Les enseignants ont un rôle fondamental à jouer : ils permettent aux étudiants, grâce à leurs retours fréquents, de comprendre certaines des contraintes propres à une situation d’enseignement-apprentissage précise : matériel à disposition, nombre d’heures de cours, hétérogénéité des apprenants, objectifs de formation et formes d’évaluation, cultures d’enseignement et d’apprentissage, etc. Ainsi, les étudiants, toujours dans le questionnaire, qualifient les échanges avec les enseignants de « très utiles », de « nécessaires », voire de « rassurants ». La relation qui s’instaure est jugée « cordiale » et même parfois « très amicale ». Ils mettent également de l’avant leur engagement et leur enthousiasme, qui permettent l’instauration, dit l’un d’eux, d’un « mutuel plaisir à travailler ensemble ».
Les enseignants tirent bien sûr également un bénéfice de cette collaboration, mais il ne se situe pas nécessairement sur le même plan. À partir d’un autre questionnaire, envoyé cette fois aux enseignants, on a relevé les points suivants.
Seulement un d’entre eux estime que le projet lui a permis de se familiariser avec une nouvelle approche méthodologique et de vaincre sa peur des technologies : « J’ai retiré plein de choses utiles de l’aspect méthodologique ainsi que de l’utilisation des TICE. Au début, j’avais peur de naviguer sur la plateforme. » (e4) Contrairement à ce qui est visé initialement dans le projet, une partie non négligeable des enseignants sont sensibilisés aux TICE et à la perspective actionnelle. Cela ne les empêche pas de trouver d’autres intérêts, comme l’occasion de consacrer plus de temps qu’à l’accoutumée à l’élaboration d’une séquence (e3), ou encore, d’entrevoir des possibilités de transposition du projet dans leur région : « C’est une expérience intéressante à transposer dans ma région. » (e1)
Du côté de la recherche
L’ensemble des données qui se constituent naturellement tout au long du projet représente un matériau riche à exploiter sur le plan de la recherche : échanges entre enseignants et étudiants, scénarios pédagogiques, productions des apprenants, synthèses réflexives, questionnaires, entretiens. Par exemple, on peut s’interroger sur les difficultés que rencontrent les étudiants et les enseignants à s’approprier la perspective actionnelle (Soubrié, à paraitre) [5], ou encore, sur la façon dont les scénarios réinterrogent la question de la norme (Soubrié, 2009) [6]. Par ailleurs, on peut s’intéresser à la synthèse réflexive comme genre discursif et débattre de l’intérêt qu’elle représente en ce qui concerne la formation des enseignants.

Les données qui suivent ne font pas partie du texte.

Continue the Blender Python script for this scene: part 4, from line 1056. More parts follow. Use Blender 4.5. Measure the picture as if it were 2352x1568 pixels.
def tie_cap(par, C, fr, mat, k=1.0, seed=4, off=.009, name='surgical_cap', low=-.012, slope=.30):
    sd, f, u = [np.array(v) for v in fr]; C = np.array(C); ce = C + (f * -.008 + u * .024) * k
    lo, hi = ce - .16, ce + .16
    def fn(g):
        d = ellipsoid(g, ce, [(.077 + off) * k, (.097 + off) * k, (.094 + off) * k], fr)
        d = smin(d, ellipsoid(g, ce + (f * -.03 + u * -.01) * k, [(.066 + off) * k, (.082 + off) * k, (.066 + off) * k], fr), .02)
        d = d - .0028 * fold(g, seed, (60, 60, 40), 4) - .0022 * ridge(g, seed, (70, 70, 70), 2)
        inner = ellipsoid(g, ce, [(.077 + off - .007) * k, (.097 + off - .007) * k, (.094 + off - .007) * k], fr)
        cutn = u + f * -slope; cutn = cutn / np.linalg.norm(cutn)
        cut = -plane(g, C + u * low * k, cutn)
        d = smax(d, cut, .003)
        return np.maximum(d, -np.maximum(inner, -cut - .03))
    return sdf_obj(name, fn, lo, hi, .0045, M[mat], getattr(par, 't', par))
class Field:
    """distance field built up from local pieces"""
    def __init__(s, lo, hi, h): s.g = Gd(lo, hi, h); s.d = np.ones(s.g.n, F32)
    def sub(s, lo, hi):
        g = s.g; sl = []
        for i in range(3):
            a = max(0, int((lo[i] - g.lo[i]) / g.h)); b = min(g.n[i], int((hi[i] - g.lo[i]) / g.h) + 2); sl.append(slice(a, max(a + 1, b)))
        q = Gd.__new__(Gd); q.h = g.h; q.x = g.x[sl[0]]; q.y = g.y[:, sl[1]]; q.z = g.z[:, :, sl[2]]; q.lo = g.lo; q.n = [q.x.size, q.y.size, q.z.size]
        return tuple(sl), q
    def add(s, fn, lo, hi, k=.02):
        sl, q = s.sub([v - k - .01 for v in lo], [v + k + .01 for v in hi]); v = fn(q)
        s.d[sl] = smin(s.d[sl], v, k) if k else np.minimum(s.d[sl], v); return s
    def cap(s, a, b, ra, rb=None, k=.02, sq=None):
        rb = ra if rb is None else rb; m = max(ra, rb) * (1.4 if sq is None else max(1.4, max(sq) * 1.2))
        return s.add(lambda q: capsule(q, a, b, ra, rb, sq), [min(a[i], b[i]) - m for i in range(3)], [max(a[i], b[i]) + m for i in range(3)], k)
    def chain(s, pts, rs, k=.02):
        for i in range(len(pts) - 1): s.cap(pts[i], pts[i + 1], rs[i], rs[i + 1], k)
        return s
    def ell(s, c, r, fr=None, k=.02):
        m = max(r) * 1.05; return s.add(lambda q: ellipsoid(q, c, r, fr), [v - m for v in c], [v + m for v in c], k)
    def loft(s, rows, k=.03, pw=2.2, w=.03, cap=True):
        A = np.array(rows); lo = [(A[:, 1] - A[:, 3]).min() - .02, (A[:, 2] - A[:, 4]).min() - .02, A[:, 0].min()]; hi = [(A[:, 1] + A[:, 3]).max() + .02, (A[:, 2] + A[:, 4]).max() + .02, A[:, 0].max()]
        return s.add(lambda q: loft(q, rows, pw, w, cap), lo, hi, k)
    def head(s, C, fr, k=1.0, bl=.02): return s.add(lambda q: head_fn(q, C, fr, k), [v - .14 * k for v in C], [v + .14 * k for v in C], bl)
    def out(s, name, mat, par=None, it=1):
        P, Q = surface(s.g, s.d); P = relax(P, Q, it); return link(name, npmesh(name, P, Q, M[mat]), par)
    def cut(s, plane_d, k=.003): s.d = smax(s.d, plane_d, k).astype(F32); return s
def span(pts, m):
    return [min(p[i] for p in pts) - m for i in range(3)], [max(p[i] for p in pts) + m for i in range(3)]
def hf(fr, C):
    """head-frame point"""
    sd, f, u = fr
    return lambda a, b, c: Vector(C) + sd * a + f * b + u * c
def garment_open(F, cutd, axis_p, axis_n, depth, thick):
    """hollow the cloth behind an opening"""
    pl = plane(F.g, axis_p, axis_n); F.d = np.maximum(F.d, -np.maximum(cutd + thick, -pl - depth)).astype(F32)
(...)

Bref, FORTice offre de nombreuses pistes de recherche. Cela permet d’envisager des partenariats avec toute personne ou collectif déjà constitué qui souhaiterait concevoir une réflexion en relation avec ce projet.
Dans la foulée de projets de télécollaboration comme « Le français en première ligne » [7], FORTice met en relation des publics visant des dimensions formatives distinctes. Cette potentialité offerte par les TICE est encore largement sous-exploitée dans le domaine de la formation ; pourtant, elle existe bel et bien dans la « vie réelle » (pour reprendre un syntagme du CECRL) sous l’appellation d’« échange de compétences ».
Les personnes intéressées à participer à FORTice dans les années à venir peuvent s’inscrire à partir d’un formulaire en ligne [8]. Par ailleurs, il est tout à fait envisageable d’adopter la démarche dans un autre contexte. Je pense notamment à l’Afrique du Sud, au Kenya, au Liban et à la Syrie, qui ont tous mis en place, au cours des dernières années, des formations d’enseignants en FLE au niveau universitaire.